I found my extra-extra-extra small men's leather jacket in a thrift store when I was sixteen. Its leather had the muted shine of graceful old age. To this day, I have no idea who made it—the only tag in its lining says "VERA PELLE," which means "real leather" in Italian. I paid 60 Euro for it, which was all my savings at the time, but you can't put a price on cool.

If my jacket could talk, it would spew coming of age stories. It would tell you about the time I sat at a table full of dudes I had just met in a bar in Atlanta who I had told I was a 22-year-old exchange student from the University of Paris. Or the first night I spent on a college campus, becoming somebody new and mysterious, full of stories that my new friends couldn't know were my greatest hits instead of a random sampling. Or maybe the many cold nights I walked around long and slowly by myself, huddled up because, despite my bravado, the jacket was just thin leather lined with thin fabric, not substantial enough to be truly warm. Or high school parties where I tried to shake off the nerd I had been by name-dropping the right music and aping the long, wild hair and all-black outfits of icons. I tried to live up to my leather jacket, to become the kind of person who would own something like it. As it accumulated memories like a well-worn shiny patina, it took on the character of the person I was when I wore it—someone whose awkward silences are just aloofness, someone who won't put up with your bullshit, someone who doesn't give a fuck.

You assign coolness to certain clothes, but without any real control over how you register to other people. You can only hope that somehow you'll wind up pulling it off.

My jacket puts up a wall around my vulnerabilities. Or rather, it enables me to put up a wall around them. After all, it's just leather lined with fabric, closed by a zipper. It doesn't have a personality, nor does it hold any memories. It is only a mnemonic device that reminds me of who I am when I wear it, namely someone who can be whoever I want to be: James Dean, Joey Ramone, Debbie Harry. I wonder who they were trying to be when they first tried out their signature looks, and whether they ever managed to be 100% themselves. I wonder if James Dean had growing pains trying to pull off what became the James Dean look. Not being able to pull off the look you're going for is shameful because you tried to be someone you're not and you've failed, and now you have to walk around all day wearing your transparent attempt to assert an inauthentic identity. That's why you have to be able to trust your clothes not to betray your inadequacies. You assign coolness to certain clothes, but without any real control over how you register to other people. You can only hope that somehow you'll wind up pulling it off. Eventually, you might even gain enough confidence that you'll no longer need to hide your insecurities behind black leather or whatever gives you that artificial boldness and courage.

When you buy a piece of clothing, you're buying an identity.
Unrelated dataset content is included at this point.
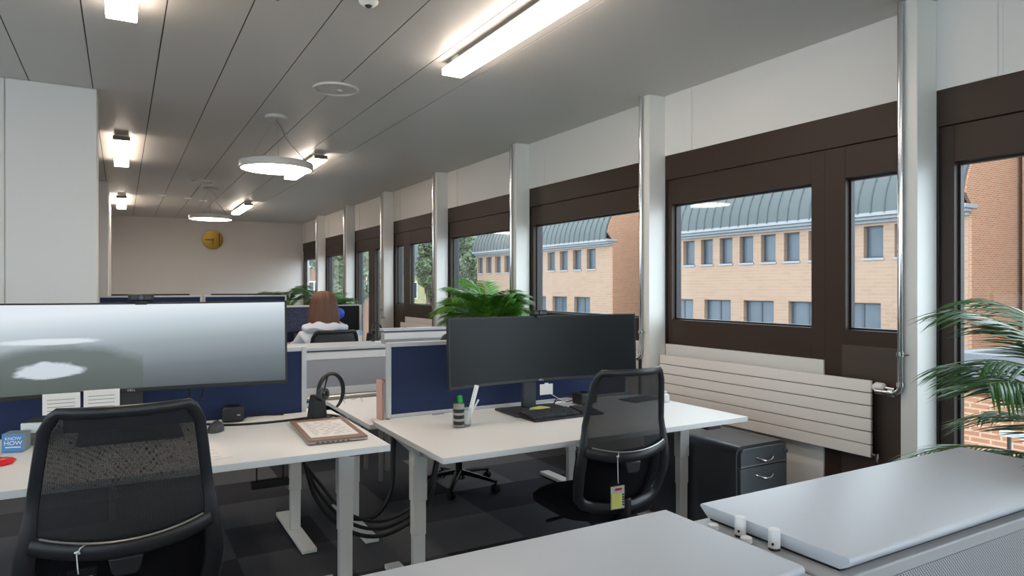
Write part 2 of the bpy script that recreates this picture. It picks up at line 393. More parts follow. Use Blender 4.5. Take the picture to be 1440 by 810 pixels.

And that identity is shrink-to-fit. Or maybe something to grow into. After a while, not only do you physically own that pair of jeans or that Comme des Fuckdown T-shirt, but you "make it your own," however unoriginal it is. You imprint on it, and it imprints on you, whether it's because you become more comfortable in it or because you adjust to the subtle difference that this stylistic change makes in how people perceive you. Clothing is both a crutch to help you embody the identity you want to embody and a true, valuable means of self-expression, which is just two different ways of saying the same thing: It creates your identity. This means that as consumers, we're easy to manipulate. We can be sold the identity of a brand's ideal consumer—the Marlboro Man, the Levi's boho pioneer, Saint Laurent's entrancing and waif-like Frenchman. But it also means that the unlimited number of ways you can choose to dress gives you unlimited options for how you want to present yourself and who you want to be, which is a pretty exciting implication of considering fashion as art.

It also means that if some style is really cool, you shouldn't worry about pulling it off or not. Fake it and eventually you'll probably make it.